Deux droits de « l’Europe périphérique ».

Deux droits de « l’Europe périphérique ».

 

L’ambition d’un droit européen, notamment d’un droit privé européen, existe. Mais force est de reconnaître que le processus d’harmonisation des normes est difficile. La doctrine, ou une partie de la doctrine, s’attache à dégager à tout le moins un socle commun de principes ou de règles applicables. C’est sans doute dans ce contexte que s’épanouit aujourd’hui une réflexion nouvelle autour du moment historique qui vit la bipartition des corps de droit, d’un côté les droits revendiquant l’héritage romain, de l’autre la/le common law. A l’instar d’autres équipes de recherche, le CHAD entend mieux comprendre ce processus fondamental qui voit le système juridique anglais diverger des modèles continentaux.

 

Christophe Archan en a fait son domaine de spécialité et des doctorants travaillent sous sa direction à ce projet. L’enquête est centrée autour du contexte institutionnel et de façon plus fondamentale s’attache au discours juridique, les règles de procédure induisant l’évolution de la langue, la création de nouvelles catégories juridiques. Mais il ne faudrait pas que la diversité européenne masque la complexité du processus en oubliant la richesse des cultures de nations européennes géographiquement, mais non intellectuellement, périphériques. On sait que le droit de Common Law a influencé bien d’autres droits dans le monde, à commencer par le droit irlandais. Mais l’un des axes de l’enquête de Christophe Archan est de se demander si l’inverse n’a pas été vrai, si le droit irlandais, droit insulaire très développé au VIIe siècle, ne permet pas de mieux comprendre la formation de la Common Law. L’Irlande du premier Moyen Age, on le sait, a participé à la vie intellectuelle du continent. A cet égard, l’influence des lettrés irlandais est fondamentale dans la fabrique d’une partie des institutions et du droit de l’empire carolingien.
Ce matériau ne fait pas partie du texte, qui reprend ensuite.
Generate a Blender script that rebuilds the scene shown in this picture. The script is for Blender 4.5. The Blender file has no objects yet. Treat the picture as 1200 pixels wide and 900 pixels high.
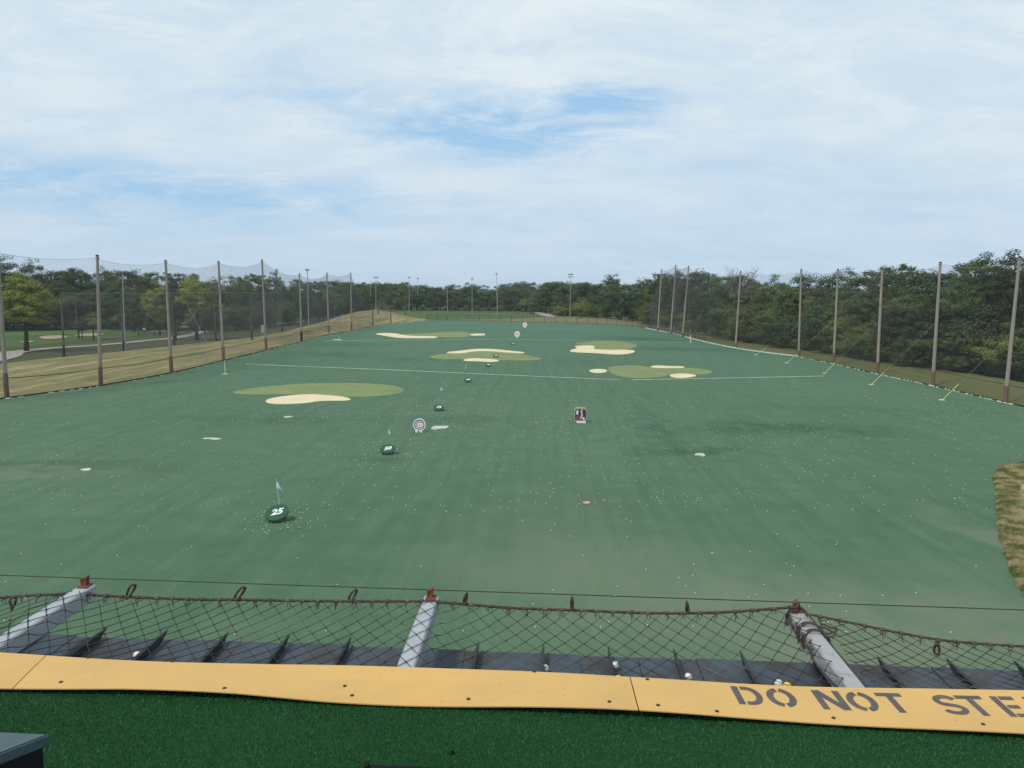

Cette influence est souvent occultée, sans doute à cause de la difficulté d’accès des sources. Après une solide formation linguistique auprès du maître en la matière, P. Y. Lambert, Christophe Archan a entrepris de traduire et d’étudier une partie du vaste corpus juridique laissé par les juristes irlandais médiévaux : plus de 2300 pages de traités en Irlandais ancien (édition diplomatique), sans compter les nombreux textes juridiques ecclésiastiques en hiberno-latin (Collection canonique, pénitentiels …). Projet de longue haleine qui nécessitera plusieurs années.

 

Avec des préoccupations semblables, Nathalie Kalnoky entend réévaluer la portée du droit romain dans une des nations du royaume hongrois. Le projet actuel porte sur les choix de réemploi de termes latins classiques par les clercs transylvains du XIIIe-XIVe siècle pour nommer des gens et des faits qui leur sont contemporains (à commencer par la nation étudiée elle-même, Székely en hongrois, devenus Siculi dans les documents, sans aucun lien avec les habitants de l’ancienne Sicile, et Sicules en français). Quelles étaient les sources littéraires de ces lettrés ? L’inspiration du modèle carolingien pour de nombreuses institutions hongroises fut revendiquée par les souverains euxmêmes. Au XVIe siècle, István Werbőczy, le plus grand juriste du royaume a été très inspiré par ses études de droit pour établir son Opus tripartitum qui ouvre le Corpus Juris Hungarici mais jusqu’à quel point les éléments du droit romain étaient-ils connus en Transylvanie ? S’agit-il d’un simple vernis formel transposé, quand cela semblait possible, à des coutumes dont la logique juridique était autre ? Sans préjuger des réponses qu’apporteront ce travail, il se veut une pierre apportée à l’édifice d’analyse des droits européens et, sans pouvoir parler de réception du droit romain pour la Hongrie médiévale, de l’influence du droit romain sur leur construction.